After dinner, we adjourned to the hotel where most of us collapsed in the hot tub until closing and then went to bed, since President Parter had checked out of his Lanai Suite.


Sunday, December 9

Woke up, finished packing, and checked out, splitting the hotel bill painlessly enough with my roommate (Joel). Marriott could learn something from the Town & Country; I was expecting to confuse the person behind the desk but she managed the task without any trouble whatsoever. Whatever complaints you might have about the Town & Country — and the only real two I have are the expense of phone calls ($0.95 per 30 minutes regardless of destination) and the lack of high-speed in-room Internet service — the desk staff certainly doesn't get any from me.

I shared a taxi ride to the airport with Joel and Frank. Joel and I were at adjoining gates so we hung out together and played a game of cards. (Contract gin. We each won 6 of the 12 hands, but I managed to hang on to win the game on points.)

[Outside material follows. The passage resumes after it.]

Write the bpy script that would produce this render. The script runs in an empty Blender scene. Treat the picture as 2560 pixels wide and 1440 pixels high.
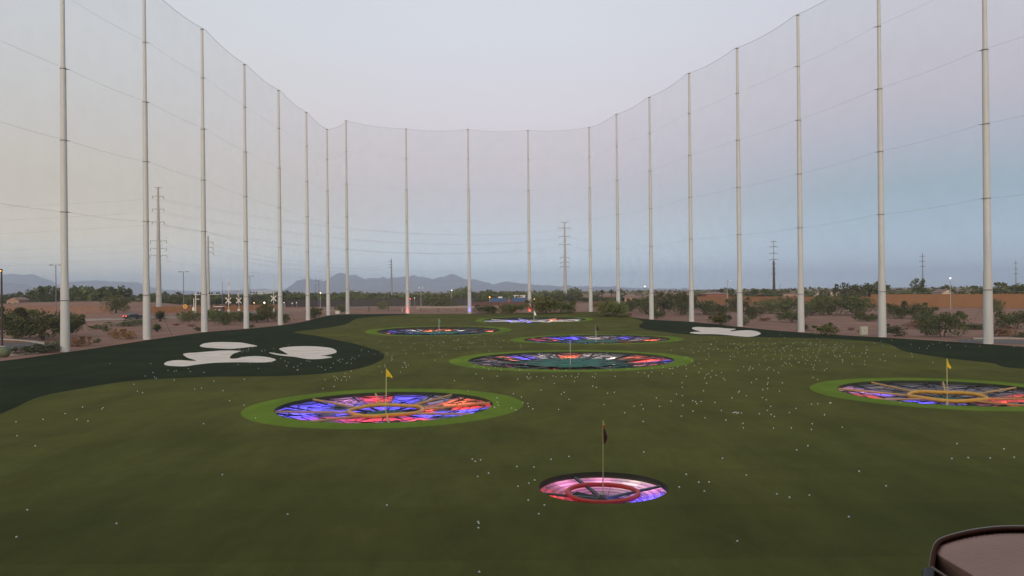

The flight itself, while fully booked and fully filled, was otherwise uneventful. Mild turbulence on climbing and descending, but the baby didn't start screaming 'til the end. Being in the back row meant I was among the last off the plane, and it still took half an hour from the time I got off the plane until the luggage arrived on the baggage carousel. Got home to find the condo still standing and the smoke detector complaining of a dead or dying battery — which is just fine, so eventually it shut up.